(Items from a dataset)
________
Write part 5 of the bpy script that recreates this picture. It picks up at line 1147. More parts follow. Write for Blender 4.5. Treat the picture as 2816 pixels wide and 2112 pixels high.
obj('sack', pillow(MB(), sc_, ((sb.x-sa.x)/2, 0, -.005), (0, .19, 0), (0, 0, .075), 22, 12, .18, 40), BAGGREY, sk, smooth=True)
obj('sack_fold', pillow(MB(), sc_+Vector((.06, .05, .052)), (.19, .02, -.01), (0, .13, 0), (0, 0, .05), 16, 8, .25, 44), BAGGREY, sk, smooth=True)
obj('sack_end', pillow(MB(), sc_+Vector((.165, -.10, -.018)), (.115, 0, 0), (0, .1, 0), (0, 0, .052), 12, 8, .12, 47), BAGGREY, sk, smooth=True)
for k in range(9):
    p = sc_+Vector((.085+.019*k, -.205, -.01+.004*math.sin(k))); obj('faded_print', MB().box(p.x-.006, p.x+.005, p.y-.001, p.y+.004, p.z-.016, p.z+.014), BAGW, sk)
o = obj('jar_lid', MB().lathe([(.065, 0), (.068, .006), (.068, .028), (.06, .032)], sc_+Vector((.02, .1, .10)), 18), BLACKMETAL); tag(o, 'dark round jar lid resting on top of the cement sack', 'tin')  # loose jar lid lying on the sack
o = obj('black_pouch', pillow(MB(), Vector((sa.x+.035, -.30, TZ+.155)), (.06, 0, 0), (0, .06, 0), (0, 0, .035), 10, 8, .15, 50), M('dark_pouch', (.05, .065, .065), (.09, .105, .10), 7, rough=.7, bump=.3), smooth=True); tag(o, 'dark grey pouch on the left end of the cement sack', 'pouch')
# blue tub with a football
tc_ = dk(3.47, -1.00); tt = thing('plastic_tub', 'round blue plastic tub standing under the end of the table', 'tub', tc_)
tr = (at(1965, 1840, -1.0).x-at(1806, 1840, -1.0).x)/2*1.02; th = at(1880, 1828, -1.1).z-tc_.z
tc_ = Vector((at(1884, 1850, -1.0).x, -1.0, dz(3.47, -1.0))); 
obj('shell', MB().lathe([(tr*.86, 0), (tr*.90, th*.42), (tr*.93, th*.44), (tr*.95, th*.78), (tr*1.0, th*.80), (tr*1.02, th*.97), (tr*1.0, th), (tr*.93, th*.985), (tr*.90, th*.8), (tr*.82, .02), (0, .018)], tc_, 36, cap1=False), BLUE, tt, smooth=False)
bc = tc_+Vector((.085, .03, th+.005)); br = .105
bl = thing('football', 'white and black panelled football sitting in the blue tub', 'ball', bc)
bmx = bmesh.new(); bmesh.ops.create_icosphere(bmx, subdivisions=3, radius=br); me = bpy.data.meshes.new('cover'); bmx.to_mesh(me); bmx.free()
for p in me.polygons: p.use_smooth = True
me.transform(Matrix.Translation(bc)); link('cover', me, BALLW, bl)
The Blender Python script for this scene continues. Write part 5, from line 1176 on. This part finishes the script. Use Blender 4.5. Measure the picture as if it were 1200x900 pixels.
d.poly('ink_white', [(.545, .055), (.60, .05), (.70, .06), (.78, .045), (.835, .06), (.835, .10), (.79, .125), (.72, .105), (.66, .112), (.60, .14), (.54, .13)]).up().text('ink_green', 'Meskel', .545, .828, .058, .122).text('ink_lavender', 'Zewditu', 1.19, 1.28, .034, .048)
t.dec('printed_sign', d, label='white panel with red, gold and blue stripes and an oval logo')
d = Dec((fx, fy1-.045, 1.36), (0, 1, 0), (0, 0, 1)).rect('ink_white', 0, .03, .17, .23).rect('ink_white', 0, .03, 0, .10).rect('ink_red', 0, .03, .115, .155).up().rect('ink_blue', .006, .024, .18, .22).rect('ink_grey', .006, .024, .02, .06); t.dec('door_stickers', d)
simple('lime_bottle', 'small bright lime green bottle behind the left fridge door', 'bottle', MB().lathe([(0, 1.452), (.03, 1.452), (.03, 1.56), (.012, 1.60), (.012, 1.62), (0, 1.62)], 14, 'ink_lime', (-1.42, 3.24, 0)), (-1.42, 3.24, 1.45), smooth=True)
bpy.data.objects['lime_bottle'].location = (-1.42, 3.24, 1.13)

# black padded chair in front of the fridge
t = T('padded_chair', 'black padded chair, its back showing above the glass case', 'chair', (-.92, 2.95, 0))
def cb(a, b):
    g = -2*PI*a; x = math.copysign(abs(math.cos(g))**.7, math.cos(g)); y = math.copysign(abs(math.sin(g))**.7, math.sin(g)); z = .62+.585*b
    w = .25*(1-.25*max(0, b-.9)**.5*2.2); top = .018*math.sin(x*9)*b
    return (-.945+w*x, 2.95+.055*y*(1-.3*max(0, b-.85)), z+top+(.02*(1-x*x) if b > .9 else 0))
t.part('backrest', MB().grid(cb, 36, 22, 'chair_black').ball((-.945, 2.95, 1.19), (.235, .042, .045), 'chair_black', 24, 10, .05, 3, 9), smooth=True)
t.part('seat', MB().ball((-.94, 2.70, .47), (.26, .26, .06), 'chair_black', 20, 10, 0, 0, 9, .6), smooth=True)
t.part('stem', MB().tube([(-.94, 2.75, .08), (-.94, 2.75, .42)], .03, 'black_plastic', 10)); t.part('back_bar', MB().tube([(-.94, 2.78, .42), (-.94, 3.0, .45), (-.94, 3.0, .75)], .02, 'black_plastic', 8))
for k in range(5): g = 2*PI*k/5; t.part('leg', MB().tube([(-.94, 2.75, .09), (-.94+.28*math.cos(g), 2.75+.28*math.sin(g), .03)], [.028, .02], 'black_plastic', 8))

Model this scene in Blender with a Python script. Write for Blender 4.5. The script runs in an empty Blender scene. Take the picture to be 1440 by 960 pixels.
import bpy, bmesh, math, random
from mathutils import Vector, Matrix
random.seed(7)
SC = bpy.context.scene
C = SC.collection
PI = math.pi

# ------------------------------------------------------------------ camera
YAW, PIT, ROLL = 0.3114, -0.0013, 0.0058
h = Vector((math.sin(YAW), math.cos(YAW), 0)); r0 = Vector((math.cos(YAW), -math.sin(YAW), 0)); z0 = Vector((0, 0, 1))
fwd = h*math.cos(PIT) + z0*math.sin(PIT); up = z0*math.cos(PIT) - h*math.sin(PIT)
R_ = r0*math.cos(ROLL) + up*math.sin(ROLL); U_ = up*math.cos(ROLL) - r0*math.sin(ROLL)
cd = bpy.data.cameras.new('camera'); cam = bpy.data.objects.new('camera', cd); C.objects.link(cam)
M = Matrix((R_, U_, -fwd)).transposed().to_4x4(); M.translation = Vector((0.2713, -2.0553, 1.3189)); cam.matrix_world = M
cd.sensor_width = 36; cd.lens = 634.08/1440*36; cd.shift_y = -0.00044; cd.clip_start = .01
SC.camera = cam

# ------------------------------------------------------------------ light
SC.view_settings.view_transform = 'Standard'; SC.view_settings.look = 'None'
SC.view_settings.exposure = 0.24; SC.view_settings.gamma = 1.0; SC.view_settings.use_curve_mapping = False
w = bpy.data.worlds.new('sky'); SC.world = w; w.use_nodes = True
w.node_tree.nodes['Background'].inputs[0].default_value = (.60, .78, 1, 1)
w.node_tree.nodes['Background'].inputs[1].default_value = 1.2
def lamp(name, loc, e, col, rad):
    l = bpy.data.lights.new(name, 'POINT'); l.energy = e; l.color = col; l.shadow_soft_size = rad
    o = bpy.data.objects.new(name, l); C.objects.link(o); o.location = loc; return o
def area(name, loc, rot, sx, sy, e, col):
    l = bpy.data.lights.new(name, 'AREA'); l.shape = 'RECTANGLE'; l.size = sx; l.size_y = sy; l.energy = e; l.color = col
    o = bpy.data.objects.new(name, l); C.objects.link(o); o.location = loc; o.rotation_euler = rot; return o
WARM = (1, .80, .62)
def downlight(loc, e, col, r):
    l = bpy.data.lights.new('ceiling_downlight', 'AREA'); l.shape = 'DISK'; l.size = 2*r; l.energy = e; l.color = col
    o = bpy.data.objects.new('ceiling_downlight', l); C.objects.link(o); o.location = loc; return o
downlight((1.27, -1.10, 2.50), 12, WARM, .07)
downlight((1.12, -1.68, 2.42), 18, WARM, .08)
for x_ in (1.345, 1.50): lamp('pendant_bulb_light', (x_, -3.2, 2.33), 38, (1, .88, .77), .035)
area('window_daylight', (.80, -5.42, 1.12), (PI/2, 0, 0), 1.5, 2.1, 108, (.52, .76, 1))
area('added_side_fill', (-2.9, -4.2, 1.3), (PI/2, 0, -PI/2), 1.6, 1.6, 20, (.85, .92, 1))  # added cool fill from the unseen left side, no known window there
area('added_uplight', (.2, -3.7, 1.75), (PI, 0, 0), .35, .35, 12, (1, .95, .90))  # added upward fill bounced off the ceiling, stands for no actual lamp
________
Your task. Set down, exactly and alone, the run of lines from the line that has "Model this scene" to the line that has "SC.camera = cam".

Final answer.
Model this scene in Blender with a Python script. Write for Blender 4.5. The script runs in an empty Blender scene. Take the picture to be 1440 by 960 pixels.
import bpy, bmesh, math, random
from mathutils import Vector, Matrix
random.seed(7)
SC = bpy.context.scene
C = SC.collection
PI = math.pi

# ------------------------------------------------------------------ camera
YAW, PIT, ROLL = 0.3114, -0.0013, 0.0058
h = Vector((math.sin(YAW), math.cos(YAW), 0)); r0 = Vector((math.cos(YAW), -math.sin(YAW), 0)); z0 = Vector((0, 0, 1))
fwd = h*math.cos(PIT) + z0*math.sin(PIT); up = z0*math.cos(PIT) - h*math.sin(PIT)
R_ = r0*math.cos(ROLL) + up*math.sin(ROLL); U_ = up*math.cos(ROLL) - r0*math.sin(ROLL)
cd = bpy.data.cameras.new('camera'); cam = bpy.data.objects.new('camera', cd); C.objects.link(cam)
M = Matrix((R_, U_, -fwd)).transposed().to_4x4(); M.translation = Vector((0.2713, -2.0553, 1.3189)); cam.matrix_world = M
cd.sensor_width = 36; cd.lens = 634.08/1440*36; cd.shift_y = -0.00044; cd.clip_start = .01
SC.camera = cam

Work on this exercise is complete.